Because of the difficulties of working on board the boat, I was not really prepared for my first talk (to a computer science class) or for my second, public, talk. The second talk got moved, at the last minute, to a room devoid of any kind of projection devices, so even my few planned images were unavailable. It is easy to make fun of the solemnities we endured, well suited to a Gilbert and Sullivan spoof; but there is something righteous in such an honor, a bit of the I-told-you-so, a touch of Mark Twain’s delight at having a character listen in at his own funeral, and the gratification of having your alma mater acknowledge your superiority to a degree that almost comes up to your own inflated opinion of yourself. For me, this was a double whammy of affirmation, because my undergraduate school had similarly honored me as one if its 40 all-time outstanding graduates six months earlier. Who among us has not felt, as a student, that our potential was underappreciated by our school? You wish you could show the award to that prof who always gave you Ds.

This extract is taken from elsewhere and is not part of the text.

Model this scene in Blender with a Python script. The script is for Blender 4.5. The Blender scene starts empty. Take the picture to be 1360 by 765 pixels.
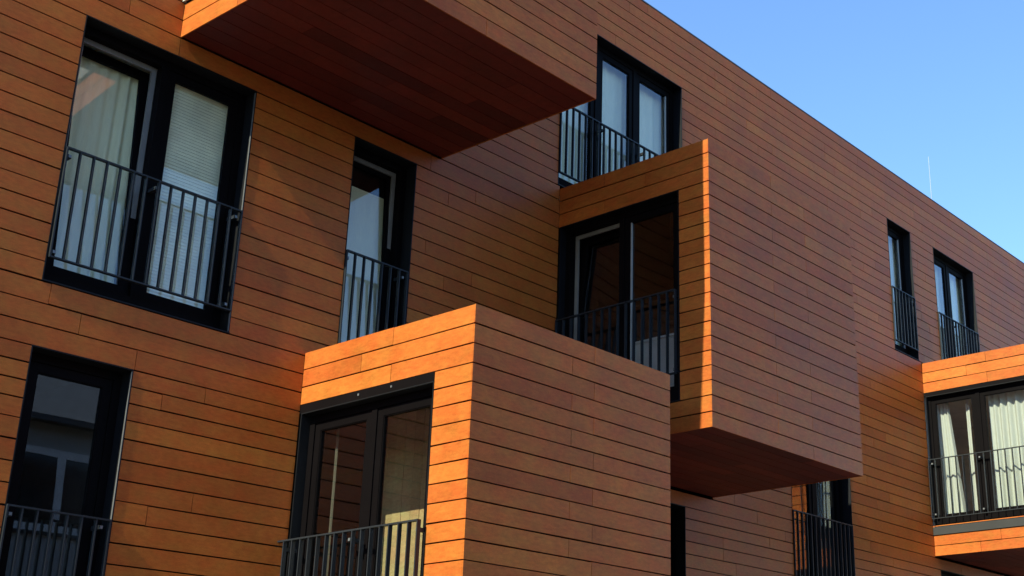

Fortunately, the muse struck me as I stood in front of the audience and with her help I managed to give what I was told was an entertaining and provocative talk. I deviated wildly from my plans, and, mercifully, I have no idea of what I said. Later, when being photographed in a formal pose where the dean of engineering, Dr. Wormley, was supposedly handing me my plaque, I deliberately held the plaque upside down, thinking that this might make the photo a bit more interesting than average, but the photographer caught it, and had me turn it rightside up. Uniformity is better than originality.

After the last dessert had been eaten, after the last congratulation offered, and after a brief night at the college’s own hotel (run by hotel majors, which explains why our room-service breakfast came without utensils—they have bigger issues on their minds), it was back to NY, pick up the kids, rush to a plane, and zoom home.

The ordeal was over. Now, all I needed was a vacation.